Cooking was usually done with gas, supplied from tanks under the diner car.

And the use of steam didn’t end with the introduction of diesel power. The first passenger diesel equipment came with steam generators since the rooling stock was generally still equipped with steam powered accessories. Nowadays passenger equipment ia all electric and the locomotives have an alternator to provide power for the consist. Oftentimes these locomotives have an ‘H’ in their designations to indicate ‘head-end power’, such as the FPH-40.

I swear I was previewing…

Excellent answers, thank you.

<Nitpick> Most of the time, it’s written F40PH (F for full-width carbody, 40 because it is built around the GP40 freight engine, P for passenger gearing, and H for Head End Power, as stated.) </Nitpick>

Also correct is the use of batteries and axle generators in passenger equipment, steam generators in each car, or steam generators in the locomotive. Amtrak’s first custom-designed locomotive, the SDP40F (once again, SD40 based, passenger geared, full-with carbody) was probably fatally flawed because of its steam generator. All that water above the frame made for strange lateral motion going into curves, and the engines had a penchant for derailment. Amtrak got rid of them and went with the B-B trucked F40PH.

Steam locomotives often had a small[ish] turbine style generator attached on the outside of the boiler jacket to generate electricity for their headlight and instrument lights. Generally it was an open system, and constantly blew a small amount of steam exhaust, as seen in this photo:
UP 3985 Locomotive

I was under the impression that most diesel locomotives use a diesel generator and an electric motor to drive the wheels (i.e. like hybrid cars). Am I wrong on this?

Nope. Modern diesel’s are set up like that and have been for decades.

No, almost all American diesel locomotives are disel-electric. Surely you consider these locomotives to be modern?

Diesel-hydraulic locomotives (using torque converters) are common in some countries, like Germany and Japan. As I understand it, they are slightly more efficient than diesel-electric, but more complex, difficult to service, and don’t scale up to very large engines. Diesel-hydraulic is becoming less common as diesel-electric locomotive technology improves. Japan is replacing most of the DD51 diesel-hydraulic locomotives with the DF200 diesel-electric locomotives.

But I don’t think it’s a simple matter to take some of the electricity from the main generator and use it to power the passenger cars. The voltage would change as the engine is revved up, for one thing. (Unlike a hybrid car, there’s no battery to store power, so you still need to rev up the engine to accelerate.)

Um, isn’t that what I said? (Admittedly, one could construe I meant exactly like a hybrid car including battery pack, but in the general gist of things it’s still right.)

I’d think that you’d be able to fix that with a voltage regulator, which would clamp down on power surges and drop outs.

Sorry, my mistake. I guess I only read the first sentence of the above two posts.

We’re talking about 500kW of power here, about 500 times more than a 100-amp automotive alternator. I think power dissipation (i.e. wasted energy) from linear voltage regulators would be significant.

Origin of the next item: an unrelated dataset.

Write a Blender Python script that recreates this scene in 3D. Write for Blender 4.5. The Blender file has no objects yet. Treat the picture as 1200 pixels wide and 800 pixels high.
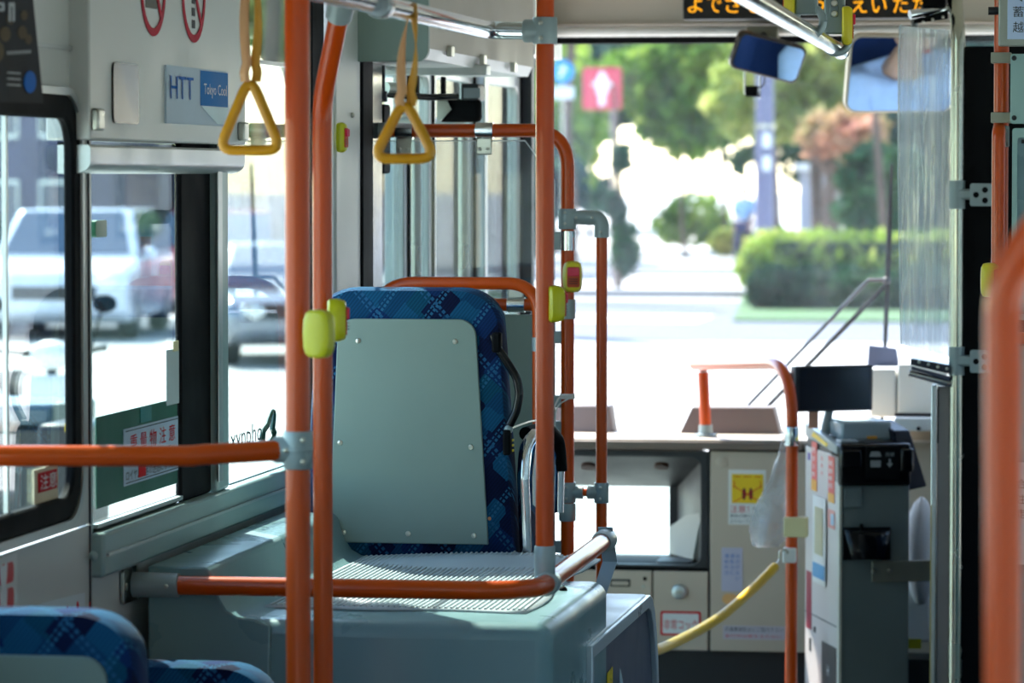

Well, one could make the argument that since the locomotives don’t have battery packs they’re wasting a lot of juice. (At least one design I’ve read about dumps the excess energy produced by the generators to heating coils simply to “burn off” the extra juice.) When you’re doing things like that, I don’t know if the losses caused by voltage regulators would be considered significant or not.

Not only that, but the electric traction motors in both electric and diesel-electric locomotives use stepped acceleration. The acceleration is not infinitely variable like a car’s. Imagine your gas pedal went ‘click, click, click’ through various set power levels as you depressed it with your foot. That’s how locomotives work. A typical electric passenger train (say a subway train) might have five ‘notches’. A diesel-electric locomotive used for freight will often have eight. Each time the driver notches up or down, the current takes a sudden hit rather than a gradual one, and this would make supplying head end power from the main generator very hard to do without frying all the electrical components in the rest of the train.

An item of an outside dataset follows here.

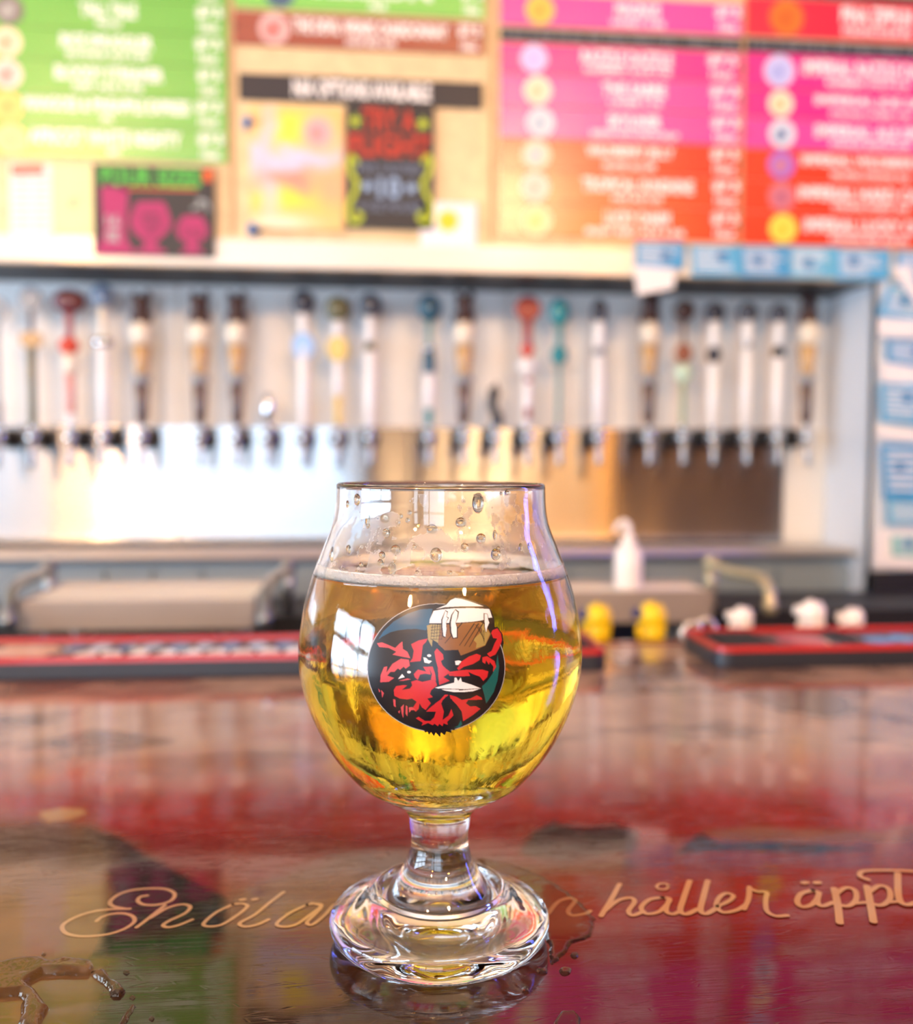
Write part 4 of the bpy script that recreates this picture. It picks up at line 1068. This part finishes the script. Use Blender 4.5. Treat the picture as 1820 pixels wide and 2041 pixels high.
# inner profile
inner_up = []
for y, r in prof_px[::-1]:
    z = zpx(y)
    if z > .058: inner_up.append((r * PXM * .992 - (wall + max(0, (.075 - z)) * .05), z))
ro = upper[-1][0]
rimc = [(ro, zr - .0012), (ro - .0001, zr - .0005), (ro - .0006, zr), (ro - wall + .0004, zr - .0002), (ro - wall, zr - .0010)]
inner = cr2(inner_up + [(.0250, .0550), (.0190, .0520), (.0100, .0503), (.0, .0498)], 5)
profile = outer + rimc + inner
def glassmat(name, ior, col=(255, 255, 255), rough=0.0):
    m = bpy.data.materials.new(name); m.use_nodes = True; nt = m.node_tree; nt.nodes.clear()
    g = nt.nodes.new('ShaderNodeBsdfGlass'); g.inputs['IOR'].default_value = ior; g.inputs['Color'].default_value = lin(col); g.inputs['Roughness'].default_value = rough
    o = nt.nodes.new('ShaderNodeOutputMaterial'); nt.links.new(g.outputs[0], o.inputs[0])
    return m, nt, g, o
M_glass, ntg, gg, og = glassmat('clear_glass', 1.50, (254, 254, 254))
# faint moulding ripples
tc = ntg.nodes.new('ShaderNodeTexCoord'); nn = ntg.nodes.new('ShaderNodeTexNoise'); nn.inputs['Scale'].default_value = 70; nn.inputs['Detail'].default_value = 2
bp = ntg.nodes.new('ShaderNodeBump'); bp.inputs['Strength'].default_value = .25; bp.inputs['Distance'].default_value = .0004
ntg.links.new(tc.outputs['Object'], nn.inputs['Vector']); ntg.links.new(nn.outputs['Fac'], bp.inputs['Height']); ntg.links.new(bp.outputs[0], gg.inputs['Normal'])
glass = empty('beer_glass', tuple(GC), 'stemmed tulip beer glass with round red and black logo, in front on the bar', 'beer glass')
b = MB(); b.lathe(profile, 128, tuple(GC), cap=False); o = b.build('glass_body', M_glass, glass, fix=True)
import bmesh
def weld(o, d=1e-6):
    bm = bmesh.new(); bm.from_mesh(o.data); bmesh.ops.remove_doubles(bm, verts=bm.verts, dist=d); bmesh.ops.recalc_face_normals(bm, faces=bm.faces); bm.to_mesh(o.data); bm.free(); o.data.shade_smooth()
weld(o)

# radius of the outer wall by height, for everything that sits on it
oz = np.array([p[1] for p in outer if p[1] > .045]); orr = np.array([p[0] for p in outer if p[1] > .045])
def r_out(z): return np.interp(z, oz, orr)
iz = np.array([p[1] for p in inner][::-1]); irr = np.array([p[0] for p in inner][::-1])
def r_in(z): return np.interp(z, iz, irr)

# ---------------------------------------------------------------- beer and foam
Z_B = .1192
M_beer, ntb, gb, ob_ = glassmat('golden_beer', 1.335)
va = ntb.nodes.new('ShaderNodeVolumeAbsorption'); va.inputs['Density'].default_value = 46; va.inputs['Color'].default_value = (.995, .918, .04, 1)
ntb.links.new(va.outputs[0], ob_.inputs['Volume'])
tb = ntb.nodes.new('ShaderNodeTexCoord'); mpb = ntb.nodes.new('ShaderNodeMapping'); mpb.inputs['Scale'].default_value = (1, 1, .45)
nb = ntb.nodes.new('ShaderNodeTexNoise'); nb.inputs['Scale'].default_value = 110; nb.inputs['Detail'].default_value = 4; nb.inputs['Distortion'].default_value = 1.0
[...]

Just in case somebody nitpicks, many modern locomotives don’t have notch settings. The throttle can be smoothly opened and closed. This might seem like an infinitely variable power set-up, but it’s only an illusion. It’s just there to make life easier for the bloke in the driver’s seat. It’s called ‘chopper control’, and this name gives a hint as to how it works. Instead of pulling away from a station by gradually notching up through One Notch, Two Notch, etc up to Eight Notch, the driver just smoothly eases the throttle forwards, but as far as the traction motors are concerned, the notch settings still exist. Pulling out of the station, the motors will provide One Notch power to the wheels. As the driver eases the throttle further, the power remains on One Notch, but gradually starts ‘chopping in’ brief bursts of ‘Two Notch’ power. These bursts get longer and longer until they join together and the train is in Two Notch. So from the driver’s POV, he feels a smooth transition of power, but the electrical components are doing some wild stuff, and it’d be best to keep that away from the rest of the train, hence a separate diesel engine and generator for head end power. And even then, they recommend you don’t plug in your laptop.

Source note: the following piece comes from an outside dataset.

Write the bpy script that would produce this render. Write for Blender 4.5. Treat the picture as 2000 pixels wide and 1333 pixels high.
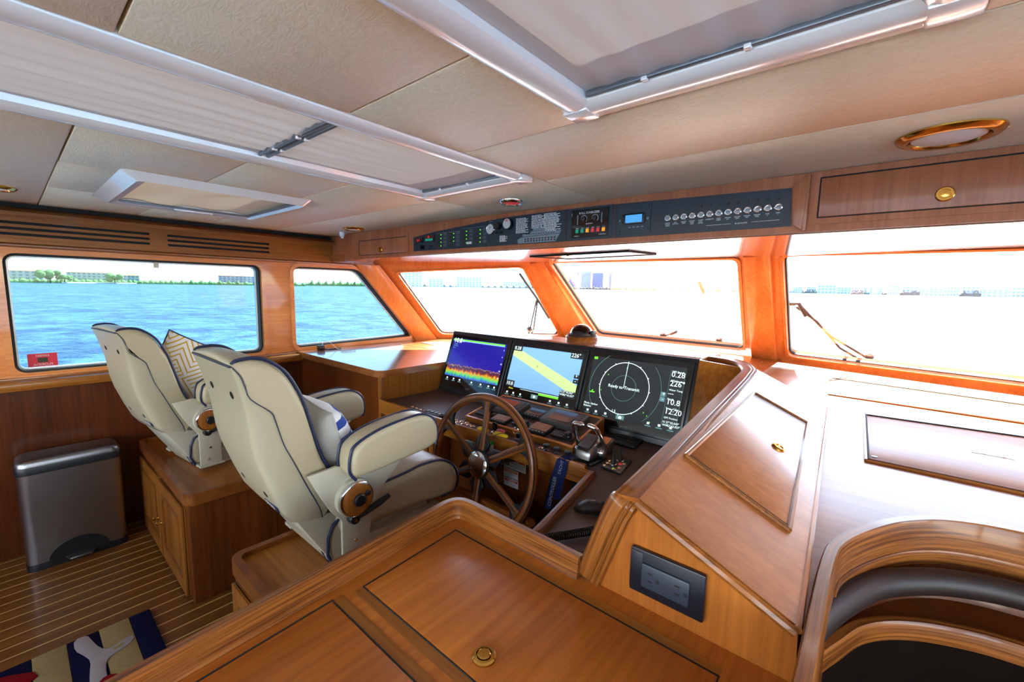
import bpy, bmesh, math, random
from mathutils import Vector, Matrix
random.seed(7)
R = math.radians
sc = bpy.context.scene
for o in list(bpy.data.objects): bpy.data.objects.remove(o)
COL = sc.collection

# ---------------------------------------------------------------- camera
YAW, PITCH, ROLL, EYE = R(40.4), R(6.87), R(1.16), 1.60
def cam_axes():
    fwd = Vector((-math.sin(YAW)*math.cos(PITCH), math.cos(YAW)*math.cos(PITCH), -math.sin(PITCH)))
    right = Vector((math.cos(YAW), math.sin(YAW), 0)); up = right.cross(fwd)
    c, s = math.cos(ROLL), math.sin(ROLL)
    return c*right + s*up, -s*right + c*up, fwd
_r, _u, _f = cam_axes()
cam_data = bpy.data.cameras.new('camera'); cam = bpy.data.objects.new('camera', cam_data); COL.objects.link(cam)
cam_data.sensor_width = 36; cam_data.lens = 840/2000*36; cam_data.clip_start = .02; cam_data.clip_end = 9000
M = Matrix.Identity(4)
for i in range(3): M[i][0], M[i][1], M[i][2] = _r[i], _u[i], -_f[i]
M[2][3] = EYE
cam.matrix_world = M; sc.camera = cam

# ---------------------------------------------------------------- light
SUN_EL, SUN_AZ = 46, -20          # degrees; azimuth clockwise from straight ahead (+Y)
world = bpy.data.worlds.new('world'); sc.world = world; world.use_nodes = True
wn = world.node_tree.nodes; wl = world.node_tree.links
sky = wn.new('ShaderNodeTexSky'); sky.sky_type = 'NISHITA'; sky.sun_disc = False
sky.sun_elevation = R(SUN_EL); sky.sun_rotation = R(SUN_AZ); sky.air_density = 1.0; sky.dust_density = 0.25; sky.ozone_density = 1.0
wn['Background'].inputs[1].default_value = 0.20
hsv = wn.new('ShaderNodeHueSaturation'); hsv.inputs['Saturation'].default_value = .7      # thin bright haze
wl.new(sky.outputs[0], hsv.inputs['Color']); wl.new(hsv.outputs[0], wn['Background'].inputs[0])
sun_d = bpy.data.lights.new('sun', 'SUN'); sun_d.energy = 8.0; sun_d.angle = R(0.6); sun_d.color = (1, .95, .86)
sun = bpy.data.objects.new('sun', sun_d); COL.objects.link(sun)
sd = Vector((math.sin(R(SUN_AZ))*math.cos(R(SUN_EL)), math.cos(R(SUN_AZ))*math.cos(R(SUN_EL)), math.sin(R(SUN_EL))))
sun.rotation_euler = sd.to_track_quat('Z', 'Y').to_euler(); sun.location = (0, 8, 12)
vs = sc.view_settings
vs.view_transform = 'Standard'; vs.look = 'None'; vs.gamma = 1; vs.use_curve_mapping = False; vs.exposure = 3.1
sc.cycles.use_denoising = True
sc.cycles.max_bounces = 8; sc.cycles.diffuse_bounces = 5; sc.cycles.glossy_bounces = 4; sc.cycles.transparent_max_bounces = 16
sc.cycles.sample_clamp_indirect = 6.0; sc.cycles.caustics_reflective = False; sc.cycles.caustics_refractive = False

# ---------------------------------------------------------------- materials
MATS = {}
def s2l(c): return tuple((v/255/12.92 if v/255 <= .04045 else ((v/255+.055)/1.055)**2.4) for v in c)
def new_mat(name):
    m = bpy.data.materials.new(name); m.use_nodes = True; MATS[name] = m
    return m, m.node_tree.nodes, m.node_tree.links, m.node_tree.nodes['Principled BSDF']
def plain(name, col, rough=.5, metal=0, coat=0, spec=.5, bump=0, bscale=200, emit=0, sheen=0, var=0, vscale=12):
    m, n, l, b = new_mat(name)
    c = s2l(col)
    b.inputs['Base Color'].default_value = (*c, 1); b.inputs['Roughness'].default_value = rough
    b.inputs['Metallic'].default_value = metal; b.inputs['Coat Weight'].default_value = coat
    b.inputs['Coat Roughness'].default_value = .06; b.inputs['Specular IOR Level'].default_value = spec
    b.inputs['Sheen Weight'].default_value = sheen
    tc = n.new('ShaderNodeTexCoord')
    if var:
        t = n.new('ShaderNodeTexNoise'); t.inputs['Scale'].default_value = vscale; t.inputs['Detail'].default_value = 4
        l.new(tc.outputs['Object'], t.inputs['Vector'])
        mx = n.new('ShaderNodeMixRGB'); mx.inputs[1].default_value = (*[v*(1-var) for v in c], 1); mx.inputs[2].default_value = (*[min(1, v*(1+var)) for v in c], 1)
        l.new(t.outputs['Fac'], mx.inputs[0]); l.new(mx.outputs[0], b.inputs['Base Color'])
    if bump:
        t = n.new('ShaderNodeTexNoise'); t.inputs['Scale'].default_value = bscale; t.inputs['Detail'].default_value = 3
        l.new(tc.outputs['Object'], t.inputs['Vector'])
        bp = n.new('ShaderNodeBump'); bp.inputs['Strength'].default_value = bump; bp.inputs['Distance'].default_value = .002
        l.new(t.outputs['Fac'], bp.inputs['Height']); l.new(bp.outputs[0], b.inputs['Normal'])
    if emit:
        b.inputs['Emission Color'].default_value = (*c, 1); b.inputs['Emission Strength'].default_value = emit
    return m
def wood(name, axis, dark, light, rough=.32, coat=.5, coat_r=.06, scale=1.0, streak=.55, ior=1.5):
    """varnished teak: fine grain drawn out along one axis"""
    m, n, l, b = new_mat(name)
    tc = n.new('ShaderNodeTexCoord'); mp = n.new('ShaderNodeMapping')
    s = [60*scale, 60*scale, 60*scale]; s['xyz'.index(axis)] = 2.2*scale
    mp.inputs['Scale'].default_value = s; l.new(tc.outputs['Object'], mp.inputs['Vector'])
    t1 = n.new('ShaderNodeTexNoise'); t1.inputs['Scale'].default_value = 1; t1.inputs['Detail'].default_value = 6; t1.inputs['Roughness'].default_value = .65
    l.new(mp.outputs[0], t1.inputs['Vector'])
    mp2 = n.new('ShaderNodeMapping'); s2 = [7*scale]*3; s2['xyz'.index(axis)] = .5*scale
    mp2.inputs['Scale'].default_value = s2; l.new(tc.outputs['Object'], mp2.inputs['Vector'])
    t2 = n.new('ShaderNodeTexNoise'); t2.inputs['Scale'].default_value = 1; t2.inputs['Detail'].default_value = 3
    l.new(mp2.outputs[0], t2.inputs['Vector'])
    ad = n.new('ShaderNodeMath'); ad.operation = 'MULTIPLY_ADD'; ad.inputs[1].default_value = streak
    l.new(t1.outputs['Fac'], ad.inputs[0])
    hf = n.new('ShaderNodeMath'); hf.operation = 'MULTIPLY'; hf.inputs[1].default_value = 1-streak; l.new(t2.outputs['Fac'], hf.inputs[0])
    l.new(hf.outputs[0], ad.inputs[2])
    cr = n.new('ShaderNodeValToRGB'); cr.color_ramp.elements[0].position = .36; cr.color_ramp.elements[1].position = .64
    cr.color_ramp.elements[0].color = (*s2l(dark), 1); cr.color_ramp.elements[1].color = (*s2l(light), 1)
    l.new(ad.outputs[0], cr.inputs[0]); l.new(cr.outputs[0], b.inputs['Base Color'])
    b.inputs['Roughness'].default_value = rough; b.inputs['Coat Weight'].default_value = coat; b.inputs['Coat Roughness'].default_value = coat_r; b.inputs['Coat IOR'].default_value = ior
    b.inputs['Specular IOR Level'].default_value = .22
    bp = n.new('ShaderNodeBump'); bp.inputs['Strength'].default_value = .06; bp.inputs['Distance'].default_value = .001
    l.new(t1.outputs['Fac'], bp.inputs['Height']); l.new(bp.outputs[0], b.inputs['Normal'])
    return m
DK, LT = (122, 70, 24), (168, 104, 40)
for ax in 'xyz':
    wood('teak_'+ax, ax, DK, LT, coat=.25, coat_r=.1)
    wood('teak_gloss_'+ax, ax, (124, 68, 28), (160, 96, 46), rough=.35, coat=1.0, coat_r=.09, ior=1.75)
    wood('teak_solid_'+ax, ax, (98, 53, 18), (158, 94, 38), rough=.35, coat=.35, scale=1.4, streak=.75)
    wood('teak_frame_'+ax, ax, (196, 114, 56), (226, 148, 84), rough=.28, coat=.7)
def curved_wood():
    m, n, l, b = new_mat('teak_curved')
    tc = n.new('ShaderNodeTexCoord'); t = n.new('ShaderNodeTexNoise'); t.inputs['Scale'].default_value = 9; t.inputs['Detail'].default_value = 5; t.inputs['Distortion'].default_value = .6
    l.new(tc.outputs['Object'], t.inputs['Vector'])
    cr = n.new('ShaderNodeValToRGB'); cr.color_ramp.elements[0].position = .3; cr.color_ramp.elements[1].position = .7
    cr.color_ramp.elements[0].color = (*s2l((104, 55, 19)), 1); cr.color_ramp.elements[1].color = (*s2l((142, 80, 30)), 1)
    l.new(t.outputs['Fac'], cr.inputs[0]); l.new(cr.outputs[0], b.inputs['Base Color'])
    b.inputs['Roughness'].default_value = .35; b.inputs['Coat Weight'].default_value = .3; b.inputs['Coat Roughness'].default_value = .08; b.inputs['Specular IOR Level'].default_value = .25
curved_wood()
def rail_wood():
    m, n, l, b = new_mat('teak_rail')
    tc = n.new('ShaderNodeTexCoord'); mp = n.new('ShaderNodeMapping'); mp.inputs['Scale'].default_value = (3, 130, 1)
    l.new(tc.outputs['UV'], mp.inputs[0])
    t = n.new('ShaderNodeTexNoise'); t.noise_dimensions = '2D'; t.inputs['Scale'].default_value = 1; t.inputs['Detail'].default_value = 6; t.inputs['Roughness'].default_value = .65
    l.new(mp.outputs[0], t.inputs['Vector'])
    cr = n.new('ShaderNodeValToRGB'); cr.color_ramp.elements[0].position = .36; cr.color_ramp.elements[1].position = .62
    cr.color_ramp.elements[0].color = (*s2l((92, 47, 16)), 1); cr.color_ramp.elements[1].color = (*s2l((148, 88, 36)), 1)
    l.new(t.outputs['Fac'], cr.inputs[0]); l.new(cr.outputs[0], b.inputs['Base Color'])
    b.inputs['Roughness'].default_value = .35; b.inputs['Coat Weight'].default_value = .3; b.inputs['Coat Roughness'].default_value = .08; b.inputs['Specular IOR Level'].default_value = .25
rail_wood(); plain('switch_red', (92, 26, 26), .5, var=.1)
for ax in 'xy': wood('teak_satin_'+ax, ax, (138, 78, 34), (174, 108, 54), rough=.5, coat=.36, coat_r=.14, ior=1.5)
wood('teak_overhead', 'z', (150, 84, 54), (182, 112, 76), rough=.4, coat=.3, coat_r=.15)
wood('teak_fairing', 'x', (138, 78, 34), (174, 108, 54), rough=.45, coat=.9, coat_r=.2, ior=1.65)
wood('teak_face', 'z', (140, 76, 25), (180, 106, 41), rough=.4, coat=.25, coat_r=.12)
wood('teak_table', 'y', (156, 84, 28), (196, 116, 44), rough=.45, coat=.2, coat_r=.16)
wood('teak_floor', 'y', (86, 50, 17), (128, 80, 32), rough=.4, coat=.25, coat_r=.12)
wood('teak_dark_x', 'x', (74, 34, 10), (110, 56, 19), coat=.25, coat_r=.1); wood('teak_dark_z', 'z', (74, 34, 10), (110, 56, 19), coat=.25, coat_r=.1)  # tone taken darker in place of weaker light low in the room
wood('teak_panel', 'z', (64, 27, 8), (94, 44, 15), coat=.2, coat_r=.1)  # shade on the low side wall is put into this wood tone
plain('holly', (196, 160, 96), .35, coat=.4, var=.15)
def vinyl():
    m, n, l, b = new_mat('ceiling_vinyl')
    tc = n.new('ShaderNodeTexCoord')
    v = n.new('ShaderNodeTexNoise'); v.inputs['Scale'].default_value = 30; v.inputs['Detail'].default_value = 8; v.inputs['Distortion'].default_value = 2.2
    mp = n.new('ShaderNodeMapping'); mp.inputs['Scale'].default_value = (1, 2.4, 1); mp.inputs['Rotation'].default_value = (0, 0, .5)
    l.new(tc.outputs['Object'], mp.inputs[0]); l.new(mp.outputs[0], v.inputs['Vector'])
    cr = n.new('ShaderNodeValToRGB'); cr.color_ramp.elements[0].position = .3; cr.color_ramp.elements[1].position = .7
    cr.color_ramp.elements[0].color = (*s2l((228, 220, 192)), 1); cr.color_ramp.elements[1].color = (*s2l((242, 235, 212)), 1)
    l.new(v.outputs['Fac'], cr.inputs[0]); l.new(cr.outputs[0], b.inputs['Base Color'])
    b.inputs['Roughness'].default_value = .45
    bp = n.new('ShaderNodeBump'); bp.inputs['Strength'].default_value = .5; bp.inputs['Distance'].default_value = .002
    l.new(v.outputs['Fac'], bp.inputs['Height']); l.new(bp.outputs[0], b.inputs['Normal'])
vinyl()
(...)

We can go back to the F40PH and talk about Head End Power for a second.

Those locomotives were called “screamers” by engineers because when the HEP generator was engaged, the locomotive’s prime mover had to stay revved, even when sitting perfectly still at the station. It always sounded like they were in notch 8.

The F40’s replacement, the P40’s and P42’s, do not have to do this. I forget why, but I’m thinking there is a smaller diesel engine that powers the HEP generator.